Rick Smith listens during the meeting of the Hamilton County School Board on Monday. Smith remains as superintendent.
Rick Smith listens during the meeting of the Hamilton County School Board on Monday. Smith remains as superintendent.

Rick Smith is the Hamilton County schools superintendent who won't go away - the one who is a likable-enough guy and no doubt a good man, but not a leader. He's not even a capable administrator, as school events of the past four years have shown.

The Board of Education voted 5-4 Monday against a proposed buyout agreement that would have paid Smith, at his suggestion, $269,000 to go away. Then a motion to fire Smith failed for lack of a second, despite clear sentiment on the part of several board members who want Smith gone. Now Smith, who has been with the school system for 34 years, says he does not plan to renegotiate.

The result is that the four-year superintendent will continue as the head of our limping school system for another three and a half years, despite widespread criticism of him from the public and school board members after the Dec. 22 rape of an Ooltewah High School freshman, allegedly by three of his basketball teammates during an unauthorized tournament trip to Gatlinburg while the coaches and chaperones were upstairs in a rented cabin.

But the rape - which Smith did not at first detail to school board members and then made no public comment about for 20 days - was just the most recent in a series of dismal school administration failures.

About 60 percent of all Hamilton County third-graders do not read on grade level.

Systemwide, students here tested below the state average in nine of the 10 tested TCAP categories by as many as 16.7 percentage points. The scores were significantly below what Smith had led board members to expect.

Then, rather than have a discussion about the horrifying scores, Smith slickly turned the board's attention away from the TCAP results by claiming the new TNReady tests would take much more educational time out of students' classroom days - six or seven weeks out of the school year. The tests overall actually add only two hours of testing time to the old TCAP testing schedule - still less than 40 hours.

The collective price of these failures far surpasses a $269,000 buyout, or even the school system's nearly $400 million yearly budget.

Think of the lost wages for these failed students. Think of the lost productivity (and, yes, tax revenue) in Hamilton County. Think of the local employers who say we have some 15,000 jobs unfilled by local residents because they can't find educationally qualified applicants.

In principle, school board members Steve Highlander, Donna Horn, Karitsa Mosley, Rhonda Thurman and Greg Martin were right to vote against the buyout, saying their constituents were absolutely opposed to paying Smith to leave after he offered to step down for a price.

"If he wants to leave we shouldn't pay him to leave," said Thurman.

But right, too, are those who think that paying for the buyout is chump change compared to what the county schools might spend defending a lawsuit if they fire Smith.

Equally right are those who believe we'll be throwing away our money to keep paying Smith for the ineffective job he is likely to continue doing.

Smith - good man or not - is the elephant in the room.

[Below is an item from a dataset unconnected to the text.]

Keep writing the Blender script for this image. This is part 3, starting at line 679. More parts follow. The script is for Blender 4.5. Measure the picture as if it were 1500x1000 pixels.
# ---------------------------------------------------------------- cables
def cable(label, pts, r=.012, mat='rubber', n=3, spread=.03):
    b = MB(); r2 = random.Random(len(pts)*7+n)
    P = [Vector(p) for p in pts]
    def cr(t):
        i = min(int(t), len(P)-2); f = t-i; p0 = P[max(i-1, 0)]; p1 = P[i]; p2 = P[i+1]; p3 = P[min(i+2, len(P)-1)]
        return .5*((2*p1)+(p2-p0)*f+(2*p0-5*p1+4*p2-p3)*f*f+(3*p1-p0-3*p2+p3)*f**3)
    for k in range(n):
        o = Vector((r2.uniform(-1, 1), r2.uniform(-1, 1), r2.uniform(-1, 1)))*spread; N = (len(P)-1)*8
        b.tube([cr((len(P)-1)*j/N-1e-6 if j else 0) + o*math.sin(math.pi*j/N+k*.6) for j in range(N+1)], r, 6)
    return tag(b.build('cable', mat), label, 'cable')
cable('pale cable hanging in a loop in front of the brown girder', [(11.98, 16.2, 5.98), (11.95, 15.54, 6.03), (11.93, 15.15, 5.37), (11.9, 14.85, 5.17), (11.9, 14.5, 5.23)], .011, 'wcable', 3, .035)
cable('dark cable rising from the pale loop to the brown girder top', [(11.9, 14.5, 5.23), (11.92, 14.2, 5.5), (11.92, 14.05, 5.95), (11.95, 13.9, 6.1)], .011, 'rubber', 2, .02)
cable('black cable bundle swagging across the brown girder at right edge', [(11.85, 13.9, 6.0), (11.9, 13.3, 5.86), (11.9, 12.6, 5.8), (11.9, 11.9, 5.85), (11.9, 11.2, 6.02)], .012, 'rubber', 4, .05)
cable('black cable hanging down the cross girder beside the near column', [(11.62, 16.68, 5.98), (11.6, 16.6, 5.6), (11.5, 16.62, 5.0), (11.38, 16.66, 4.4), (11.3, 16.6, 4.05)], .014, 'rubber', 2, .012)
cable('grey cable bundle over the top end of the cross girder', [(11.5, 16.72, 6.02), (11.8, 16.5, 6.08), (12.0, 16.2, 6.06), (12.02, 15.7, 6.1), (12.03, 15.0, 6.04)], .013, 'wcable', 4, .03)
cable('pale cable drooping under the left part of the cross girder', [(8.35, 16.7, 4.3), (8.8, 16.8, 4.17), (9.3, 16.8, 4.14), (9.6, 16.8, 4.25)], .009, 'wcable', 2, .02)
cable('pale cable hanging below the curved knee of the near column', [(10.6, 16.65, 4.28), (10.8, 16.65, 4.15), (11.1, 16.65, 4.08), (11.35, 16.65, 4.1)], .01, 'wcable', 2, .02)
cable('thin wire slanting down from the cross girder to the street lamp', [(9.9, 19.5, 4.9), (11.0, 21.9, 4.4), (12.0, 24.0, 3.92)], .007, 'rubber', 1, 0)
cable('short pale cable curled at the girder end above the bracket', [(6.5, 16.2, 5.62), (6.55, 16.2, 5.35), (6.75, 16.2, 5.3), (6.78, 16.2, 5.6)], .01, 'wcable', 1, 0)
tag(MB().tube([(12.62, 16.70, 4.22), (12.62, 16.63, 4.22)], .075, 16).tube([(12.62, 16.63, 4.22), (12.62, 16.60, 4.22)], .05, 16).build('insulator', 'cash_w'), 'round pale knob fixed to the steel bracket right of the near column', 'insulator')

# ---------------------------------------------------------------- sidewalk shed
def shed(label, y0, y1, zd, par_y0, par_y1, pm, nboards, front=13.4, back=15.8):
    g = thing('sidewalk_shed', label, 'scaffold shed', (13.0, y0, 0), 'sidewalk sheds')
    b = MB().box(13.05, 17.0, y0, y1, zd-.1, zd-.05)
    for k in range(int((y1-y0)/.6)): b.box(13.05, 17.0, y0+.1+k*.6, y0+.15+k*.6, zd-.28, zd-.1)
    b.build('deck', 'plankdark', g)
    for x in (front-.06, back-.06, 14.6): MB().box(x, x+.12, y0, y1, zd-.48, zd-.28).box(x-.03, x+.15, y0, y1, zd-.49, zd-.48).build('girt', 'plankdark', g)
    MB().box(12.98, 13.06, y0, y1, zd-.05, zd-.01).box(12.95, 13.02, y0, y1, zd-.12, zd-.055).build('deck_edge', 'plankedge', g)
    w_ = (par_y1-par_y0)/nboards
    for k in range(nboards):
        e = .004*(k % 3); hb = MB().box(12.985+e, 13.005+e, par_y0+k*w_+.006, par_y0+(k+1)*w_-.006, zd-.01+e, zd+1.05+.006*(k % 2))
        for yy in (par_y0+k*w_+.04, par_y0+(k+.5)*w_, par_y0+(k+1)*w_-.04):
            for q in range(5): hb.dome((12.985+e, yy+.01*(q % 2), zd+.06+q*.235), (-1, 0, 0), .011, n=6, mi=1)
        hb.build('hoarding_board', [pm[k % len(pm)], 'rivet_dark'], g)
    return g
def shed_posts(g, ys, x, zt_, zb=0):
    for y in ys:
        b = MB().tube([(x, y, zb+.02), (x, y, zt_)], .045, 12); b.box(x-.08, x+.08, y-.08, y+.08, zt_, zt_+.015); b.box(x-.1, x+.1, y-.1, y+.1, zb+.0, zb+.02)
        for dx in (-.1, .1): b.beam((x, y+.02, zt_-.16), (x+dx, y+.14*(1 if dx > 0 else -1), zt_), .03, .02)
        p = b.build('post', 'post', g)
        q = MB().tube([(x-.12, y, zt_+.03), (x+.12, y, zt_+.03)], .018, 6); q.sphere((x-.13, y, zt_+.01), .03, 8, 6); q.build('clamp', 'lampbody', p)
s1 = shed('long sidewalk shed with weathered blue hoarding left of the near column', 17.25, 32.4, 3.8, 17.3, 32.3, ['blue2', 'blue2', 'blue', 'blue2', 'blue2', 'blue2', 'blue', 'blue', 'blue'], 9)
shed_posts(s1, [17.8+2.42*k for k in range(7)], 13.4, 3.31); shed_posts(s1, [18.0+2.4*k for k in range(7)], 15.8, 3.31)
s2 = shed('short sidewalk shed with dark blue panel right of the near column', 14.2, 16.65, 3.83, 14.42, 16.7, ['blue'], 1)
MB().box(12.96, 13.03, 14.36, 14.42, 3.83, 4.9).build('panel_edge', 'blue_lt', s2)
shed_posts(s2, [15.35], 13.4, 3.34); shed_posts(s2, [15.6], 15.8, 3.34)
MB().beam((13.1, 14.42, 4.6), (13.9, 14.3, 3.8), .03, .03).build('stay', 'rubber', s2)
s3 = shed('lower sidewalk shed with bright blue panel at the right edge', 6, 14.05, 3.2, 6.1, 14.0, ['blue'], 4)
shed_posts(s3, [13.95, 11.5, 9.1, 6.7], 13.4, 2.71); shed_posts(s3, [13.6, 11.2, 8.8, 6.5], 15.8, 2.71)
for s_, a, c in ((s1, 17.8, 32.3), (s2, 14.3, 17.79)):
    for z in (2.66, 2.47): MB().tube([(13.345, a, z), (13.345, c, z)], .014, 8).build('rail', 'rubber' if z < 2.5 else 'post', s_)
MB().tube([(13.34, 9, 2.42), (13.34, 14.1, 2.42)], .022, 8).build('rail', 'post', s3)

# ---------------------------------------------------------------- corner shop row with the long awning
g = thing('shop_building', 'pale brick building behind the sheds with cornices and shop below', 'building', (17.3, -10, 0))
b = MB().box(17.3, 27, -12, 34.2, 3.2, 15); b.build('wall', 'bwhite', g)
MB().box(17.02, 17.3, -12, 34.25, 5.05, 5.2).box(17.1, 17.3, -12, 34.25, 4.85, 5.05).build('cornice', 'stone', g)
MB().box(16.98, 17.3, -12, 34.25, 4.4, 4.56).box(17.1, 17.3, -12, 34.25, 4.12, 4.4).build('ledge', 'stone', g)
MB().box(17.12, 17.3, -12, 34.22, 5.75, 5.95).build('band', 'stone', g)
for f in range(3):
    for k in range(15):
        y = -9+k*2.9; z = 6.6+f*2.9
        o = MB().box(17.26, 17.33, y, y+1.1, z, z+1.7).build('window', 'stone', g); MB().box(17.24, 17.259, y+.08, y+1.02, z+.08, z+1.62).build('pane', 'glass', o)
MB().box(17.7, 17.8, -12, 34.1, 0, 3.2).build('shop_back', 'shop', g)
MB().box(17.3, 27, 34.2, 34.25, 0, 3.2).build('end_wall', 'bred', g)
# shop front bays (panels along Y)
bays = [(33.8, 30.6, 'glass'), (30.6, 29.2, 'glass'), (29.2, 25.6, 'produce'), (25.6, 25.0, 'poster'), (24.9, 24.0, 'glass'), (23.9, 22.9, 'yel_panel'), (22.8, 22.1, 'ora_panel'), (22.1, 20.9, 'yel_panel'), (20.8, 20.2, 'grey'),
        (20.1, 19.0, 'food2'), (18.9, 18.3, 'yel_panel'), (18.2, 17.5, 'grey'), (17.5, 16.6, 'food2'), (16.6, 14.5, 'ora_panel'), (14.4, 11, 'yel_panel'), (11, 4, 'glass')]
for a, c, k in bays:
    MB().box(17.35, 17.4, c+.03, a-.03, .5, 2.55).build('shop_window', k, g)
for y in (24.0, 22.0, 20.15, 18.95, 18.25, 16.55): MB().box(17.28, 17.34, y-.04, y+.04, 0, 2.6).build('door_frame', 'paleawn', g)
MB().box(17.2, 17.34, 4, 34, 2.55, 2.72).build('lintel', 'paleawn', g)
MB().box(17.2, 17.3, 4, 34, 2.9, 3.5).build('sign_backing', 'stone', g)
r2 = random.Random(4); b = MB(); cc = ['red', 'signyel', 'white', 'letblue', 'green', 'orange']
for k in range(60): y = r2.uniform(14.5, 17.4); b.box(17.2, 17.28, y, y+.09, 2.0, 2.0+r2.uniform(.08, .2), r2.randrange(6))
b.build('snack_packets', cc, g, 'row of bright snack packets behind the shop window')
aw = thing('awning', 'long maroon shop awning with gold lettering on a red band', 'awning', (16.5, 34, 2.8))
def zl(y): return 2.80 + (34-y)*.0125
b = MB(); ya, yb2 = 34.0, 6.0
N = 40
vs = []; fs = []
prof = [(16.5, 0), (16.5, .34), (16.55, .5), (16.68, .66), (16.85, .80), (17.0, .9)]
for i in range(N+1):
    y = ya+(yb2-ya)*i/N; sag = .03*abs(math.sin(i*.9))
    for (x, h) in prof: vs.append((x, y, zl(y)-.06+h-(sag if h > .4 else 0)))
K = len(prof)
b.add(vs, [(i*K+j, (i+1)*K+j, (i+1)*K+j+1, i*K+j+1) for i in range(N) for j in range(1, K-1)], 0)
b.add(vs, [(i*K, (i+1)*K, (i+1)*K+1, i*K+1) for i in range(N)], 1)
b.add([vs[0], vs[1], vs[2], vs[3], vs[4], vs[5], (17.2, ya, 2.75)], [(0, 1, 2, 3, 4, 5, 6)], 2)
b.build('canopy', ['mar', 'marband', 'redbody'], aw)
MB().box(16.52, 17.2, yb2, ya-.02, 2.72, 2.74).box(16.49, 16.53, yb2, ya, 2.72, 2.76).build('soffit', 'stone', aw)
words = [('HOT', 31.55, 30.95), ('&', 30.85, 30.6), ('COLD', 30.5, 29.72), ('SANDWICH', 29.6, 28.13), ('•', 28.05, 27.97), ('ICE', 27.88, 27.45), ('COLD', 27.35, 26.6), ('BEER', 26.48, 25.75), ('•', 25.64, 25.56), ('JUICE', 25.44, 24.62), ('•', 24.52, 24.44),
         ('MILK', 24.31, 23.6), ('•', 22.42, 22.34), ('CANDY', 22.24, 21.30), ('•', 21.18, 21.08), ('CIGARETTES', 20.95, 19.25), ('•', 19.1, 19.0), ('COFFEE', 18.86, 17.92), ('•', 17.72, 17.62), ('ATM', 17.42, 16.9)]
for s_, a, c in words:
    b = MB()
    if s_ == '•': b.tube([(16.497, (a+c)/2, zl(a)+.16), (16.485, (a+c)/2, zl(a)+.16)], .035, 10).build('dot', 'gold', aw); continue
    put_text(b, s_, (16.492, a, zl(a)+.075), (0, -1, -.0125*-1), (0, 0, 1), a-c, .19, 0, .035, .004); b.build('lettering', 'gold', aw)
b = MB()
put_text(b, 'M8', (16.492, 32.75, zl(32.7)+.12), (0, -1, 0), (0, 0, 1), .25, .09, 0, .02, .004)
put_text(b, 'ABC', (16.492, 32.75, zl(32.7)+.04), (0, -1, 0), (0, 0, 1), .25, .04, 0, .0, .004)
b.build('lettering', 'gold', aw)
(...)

He's the one who is holding up fresh, new thinking to re-energize our drastically damaged school system.

Unless Smith takes the high road - unless he decides to do what's best for students and what's best for the school system he has worked in for 34 years, unless he decides to resign early and take his normal accrued vacation and end-of-service pay (more than $240,000 by itself) - we're stuck with him.

But Smith or no Smith, the school system must move forward.

Joe Galloway, a school board member and a Smith supporter, at the board meeting Monday said "If [Smith] is going to be our superintendent, we need to get behind him."

That may be nice sentiment, but it's really not what the board needs to do.

If Smith is going to be our superintendent, the board needs to get on him. Constantly. Rigorously.

Stop being his friend. Stop being his patsy.

Be his boss. And be the most demanding boss he's ever had.

Stand up for our children for a change.